Turnusol kağıdı gibi, seveni-sevmeyeni belli eden bir ayıraç
olmasa da, duygu ve düşüncenin eylem hali olan davranışlar konuşur sevgide.
“Seni çok seviyorum” demek kolaydır da, davranışların konuşması zordur
gerçekte. Sevginin dili canımlı, cicimli cümleler gibi gözükse de, kelimelersiz
anlaşmaktır bazen bir çiçekle, bazen bir kedicikle, bazen de bir çift gözle.
Kimi zaman gideceği yere ulaştı mı diye merak etmek,
derdiyle dertlenmek, en sıkıntılı hali onunla paylaşmak istemek, başarısı gibi
başarısızlıklarında da yanında olduğunu göstermek, her şekilde desteklemek,
hasta iken başucunda beklemek, gecenin bir yarısında iyi olduğunu hissetmek
kadar kolay olur var olduğunu bilmek; kimi zaman da sıcak bir sarılış, samimi
bir gülüş, içten bir bakış, gerçekliği iliklere kadar hissettirilen bir söz ile
yüreğe işlenir ilmek ilmek.
Sevmekten ziyade güzel sevebilmek ve güzel sevmeyi bilmek
gerek. “Sevmenin de güzeli olur mu?” diye düşünse de insan, sevmenin güzelidir
en makbul olan. Sevgi aynadır çünkü sevilene yansıtılan.

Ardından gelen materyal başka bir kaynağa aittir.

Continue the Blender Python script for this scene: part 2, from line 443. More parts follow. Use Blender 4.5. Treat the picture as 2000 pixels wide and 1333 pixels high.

Seven yüreği gibi bakar sevdiğine, merhametli ise
merhametle, zarif ise nezaketle, kıymetli ise kıymetle; sevilen, sevenin
kendini bulmuş hali olur. Sevmek bir nevi, sevene ait malzemelerle, sevileni
resmetmektir kendi yüreğine. Sevilenden bağımsızdır bu nedenle ama dönüştürür
ve öğretir hem de.
Sevgi bağdır en güçlü birleştiricilerden daha kuvvetli bir
arada tutan ve sevgi aynadır sevilende olandan fazlasını yansıtan. Bir günü
“Sevgililer Günü” diye adlandırmak sevgiye haksızlık olsa da, tüketim
çılgınlığına kapılmadan, sadece yüreğinizde olanları samimiyetle hissettirmek
için de bir fırsat herkese sunulan.
“Öyle düzeltici, öyle yerine getiriciydi sevmek” diyen
C.Süreya gibi şifa olsun tüm sevgileriniz yüreklerinize. Düzeltsin, yerine
getirsin, hep iyi hissettirsin.
Sağlıcakla kalın.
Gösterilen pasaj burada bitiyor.